ECB: One thing we don’t know might be whether the city is going to pay cops a huge bonus just for wearing body cameras, for example.

JD: But we will know that when the contract gets presented and has to be voted on. We’re not in the room, but we set out the guiding principles—which I think the public has a right to do—and we see things that are going to be in the contract. Once we have the inspector general stood up, once we have the [Community Police Commission] more fully staffed, part of their function is going to be setting what those goals and policies are going to be. There will be transparency into that, because their job is to bring in the voices of the community and to report back. So we have built in already, I think, the ability to have more transparency, and I think some people just aren’t aware of it.

ECB: If the issue isn’t the police contract, then why do you think we’re stalled on police reform?

JD: I actually don’t think we’re stalled on police reform. I think we’re stalled on implementing some of the ordinances that I think will give greater civilian accountability. [Ed: The city can’t implement police-reform legislation until Judge James Robart signs off on the proposed reforms.] In terms of what’s actually happening on the ground—de-escalation policies, crisis intervention training, body cams—it’s all moving forward.

ECB: If that’s true, then how do you explain incidents where de-escalation training clearly didn’t work, like the shooting of Charleena Lyles?

JD: The Charleena Lyles thing shows us that reform is never done. Since the changes [requiring SPD officers to go through crisis intervention training], significant uses of force are down 60 percent in three years. That’s amazing. Charleena Lyles was a horrible, horrible crisis. I think we failed her as a society in so many ways even before the police got to the door. She had been living on the street, and she got into housing, but clearly still had issues with domestic violence, mental health issues, a single mom, and from what I can tell from the public record, about the only time she got provided services was when she was arrested and in jail. That’s the only time we as a society did anything for her. And so we have to change that equation where, if we are going to get people off the street and into housing, we also have to provide them the social services, the network, the support that they need day to day.

 

ECB: Your opponent has said she’ll expedite Sound Transit delivery to Ballard and West Seattle by loaning Sound Transit funds to build those segments more quickly. What would you do to help Seattle get its final two segments of light rail faster?

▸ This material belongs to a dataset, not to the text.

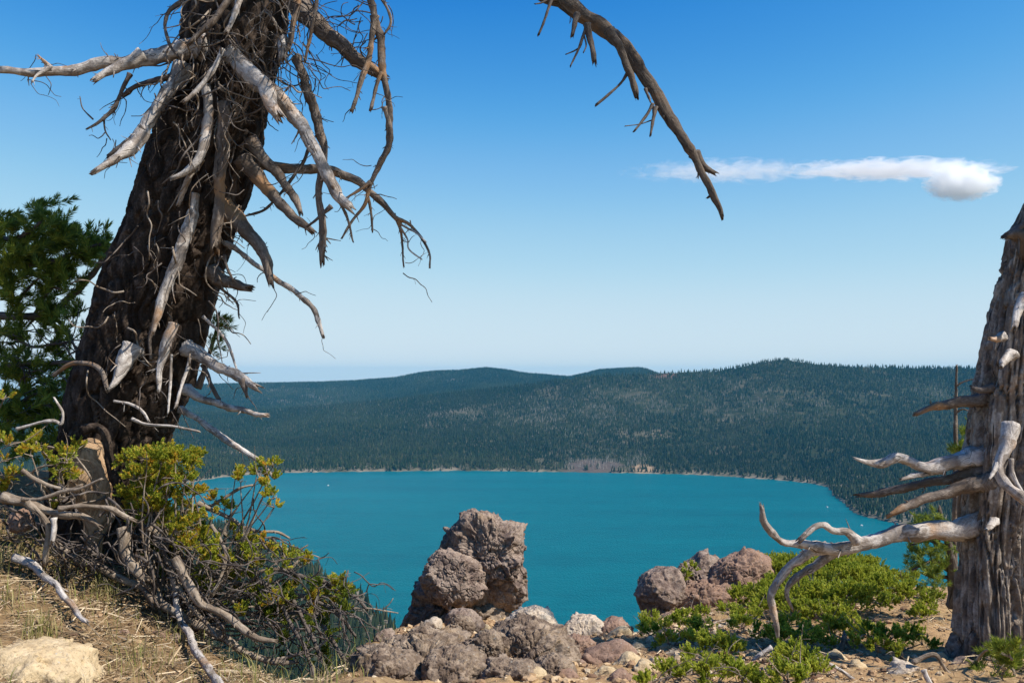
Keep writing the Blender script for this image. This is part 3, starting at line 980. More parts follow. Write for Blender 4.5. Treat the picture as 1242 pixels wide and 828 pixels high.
def limb(pts, d0, d1, spurs=0, jag=1.0, mb=None, world=False, spur_len=9.0, kink=1.0):
    """one gnarled limb with its short broken spurs"""
    _bs[0] += 1
    sd = _bs[0]
    g = np.random.default_rng(sd)
    rows = np.array(pts) if world else px_path(pts, d0, d1)
    rm = rows[:, 3].mean()
    k = cat_rom(rows, max(0.010, rm * 0.55))
    C, R = k[:, :3].copy(), np.maximum(k[:, 3], 0.0012)
    s = np.concatenate([[0], np.cumsum(np.linalg.norm(np.diff(C, axis=0), axis=1))])
    q = np.stack([s * 6, s * 0 + sd, s * 0], 1)
    env = np.minimum(1, s / 0.06)[:, None]
    C += kink * env * np.stack([pn(q), pn(q + 31), pn(q + 67)], 1) * min(0.55 * rm + 0.002, 0.017)
    R = WS * R * (1 + 0.20 * pn(np.stack([s * 22, s * 0 + sd * 1.7, s * 0], 1)))
    R = R * (1 + 0.45 * np.exp(-s / (2.2 * R[0] + 1e-4))) if rm > 0.007 and not world else R
    mb = mb or MB()
    if rm > 0.010 and jag:                      # long splinters at the broken end
        T = C[-1] - C[-4]
        T /= np.linalg.norm(T) + 1e-9
        for _ in range(6):
            o_ = g.normal(size=3)
            o_ -= T * (o_ @ T)
            o_ *= R[-1] * 0.75 / (np.linalg.norm(o_) + 1e-9)
            ll = R[-1] * g.uniform(1.0, 4.2)
            r0 = R[-1] * g.uniform(0.22, 0.42)
            b_ = C[-2] + o_ - T * R[-1]
            ps = np.array([np.append(b_, r0), np.append(b_ + T * (ll * 0.6) + o_ * 0.1, r0 * 0.75), np.append(b_ + T * (ll + R[-1]) + o_ * g.uniform(-0.3, 0.6), r0 * 0.15)])
            kk = cat_rom(ps, 0.012)
            mb.add(*sweep(kk[:, :3], np.maximum(kk[:, 3], 0.0008), 5))
    sides = 16 if rm > 0.03 else (12 if rm > 0.014 else (8 if rm > 0.006 else 5))
    mb.add(*sweep(C, R, sides, 0.42 if rm > 0.006 else 0, 0.2 if rm > 0.006 else 0, sd % 57, jag * 1.8))
    for _ in range(spurs):
        i = int(g.uniform(0.15, 0.97) * (len(C) - 1))
        T = C[min(i + 1, len(C) - 1)] - C[i - 1]
        T /= np.linalg.norm(T) + 1e-9
        dv = g.normal(size=3)
        dv -= T * (dv @ T)
        dv /= np.linalg.norm(dv)
        dv = dv * 0.9 + T * g.uniform(0.0, 0.9) + np.array([0, 0, -0.25])
        dv /= np.linalg.norm(dv)
        ll = g.uniform(0.35, 1.0) * spur_len * 5.3 / F * (0.6 + 40 * R[i])
        r0 = min(R[i] * 0.42, 0.008) * g.uniform(0.5, 1)
        ps = [np.append(C[i] + dv * (R[i] * 0.3 + ll * f) + g.normal(size=3) * ll * 0.09 * f - np.array([0, 0, ll * 0.2 * f * f]), r0 * (1 - 0.65 * f)) for f in (0, 0.45, 1.0)]
        if R[i] > 0.007 and g.random() < 0.6:
            e_, l2 = ps[1][:3], ll * g.uniform(0.4, 0.9)
            d2 = dv + g.normal(size=3) * 0.6
            p2 = [np.append(e_, r0 * 0.5), np.append(e_ + d2 * l2 * 0.5 + g.normal(size=3) * l2 * 0.1, r0 * 0.4), np.append(e_ + d2 * l2, r0 * 0.2)]
            kk = cat_rom(p2, 0.01)
            mb.add(*sweep(kk[:, :3], np.maximum(kk[:, 3], 0.001), 4))
        kk = cat_rom(ps, 0.01)
        mb.add(*sweep(kk[:, :3], np.maximum(kk[:, 3], 0.001), 5, seed=sd % 31))
    return mb


def mesh_part(name, mb, m, parent, smooth=True, label=None, kind=None):
    V, Fc, U = mb.out()
    o = part(name, V, Fc, m, parent, U, smooth, label)
    if kind:
        o['kind'] = kind
    return o


def mesh_thing(name, mb, m, label, cat, group=None, kind=None):
    V, Fc, U = mb.out()
    base = np.array([V[:, 0].mean(), V[:, 1].mean(), V[:, 2].min()])
    o = link(name, mesh_from(name, V - base, Fc, U), m)
    o.location = base
    return tag(o, label, cat, group, kind)


# needles: diamonds set round a shoot
def shoots(B, A, Ls, nn, nl, nw, tilt=0.9, seed=0, droop=0.0):
    """B (n,3) bases, A (n,3) unit axes, Ls lengths, nn needles per shoot, nl needle length, nw width"""
    g = np.random.default_rng(seed)
    n = len(B)
    t_ = g.uniform(0.02, 1, (n, nn)) ** 0.85
    az = g.uniform(0, 2 * np.pi, (n, nn))
    ref = np.where(np.abs(A[:, 2:3]) < 0.9, np.array([[0, 0, 1.0]]), np.array([[1.0, 0, 0]]))
    U = np.cross(A, ref)
    U /= np.linalg.norm(U, axis=1)[:, None]
    W = np.cross(A, U)
    rad = np.cos(az)[..., None] * U[:, None] + np.sin(az)[..., None] * W[:, None]
    tl = tilt * g.uniform(0.65, 1.2, (n, nn))[..., None] * (1.05 - 0.5 * t_[..., None])
    dr = A[:, None] * np.cos(tl) + rad * np.sin(tl)
    dr[..., 2] -= droop
    dr /= np.linalg.norm(dr, axis=2)[..., None]
    b0 = B[:, None] + A[:, None] * (t_ * Ls[:, None])[..., None]
    ll = (nl * g.uniform(0.7, 1.15, (n, nn)))[..., None]
    sd = np.cross(dr, g.normal(size=(n, nn, 3)))
    sd /= np.linalg.norm(sd, axis=2)[..., None] + 1e-9
    V = np.stack([b0, b0 + dr * ll * 0.55 + sd * nw * 0.5, b0 + dr * ll, b0 + dr * ll * 0.55 - sd * nw * 0.5], 2).reshape(-1, 3)
    Fq = np.arange(len(V)).reshape(-1, 4)
    return V, Fq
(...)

JD: The way we can best speed up ST3 is through accelerating the siting process. That’s the longest lead time that you have in these megaprojects, and we unfortunately tend to do those things very sequentially—environmental impact statement, community input, three different site alternatives, then SDOT weighs in… We can’t afford to do that. If I’m mayor, we’re going to try to do things, instead of sequentially, in collaboration. We know where the lines are going and there’s only so many locations that the transit stations can go. Let’s start doing the process now. Let’s not wait for all the alternatives. Let’s start engaging the noisy neighborhoods and the community voices now, and start having that robust dialogue. If you wait for two years, three years to engage, then you getting those intractable fights that seem to delay things forever. With these big projects, if you let them get away from you, they will get away from you. If you deal them at the beginning, you can impact how long they take.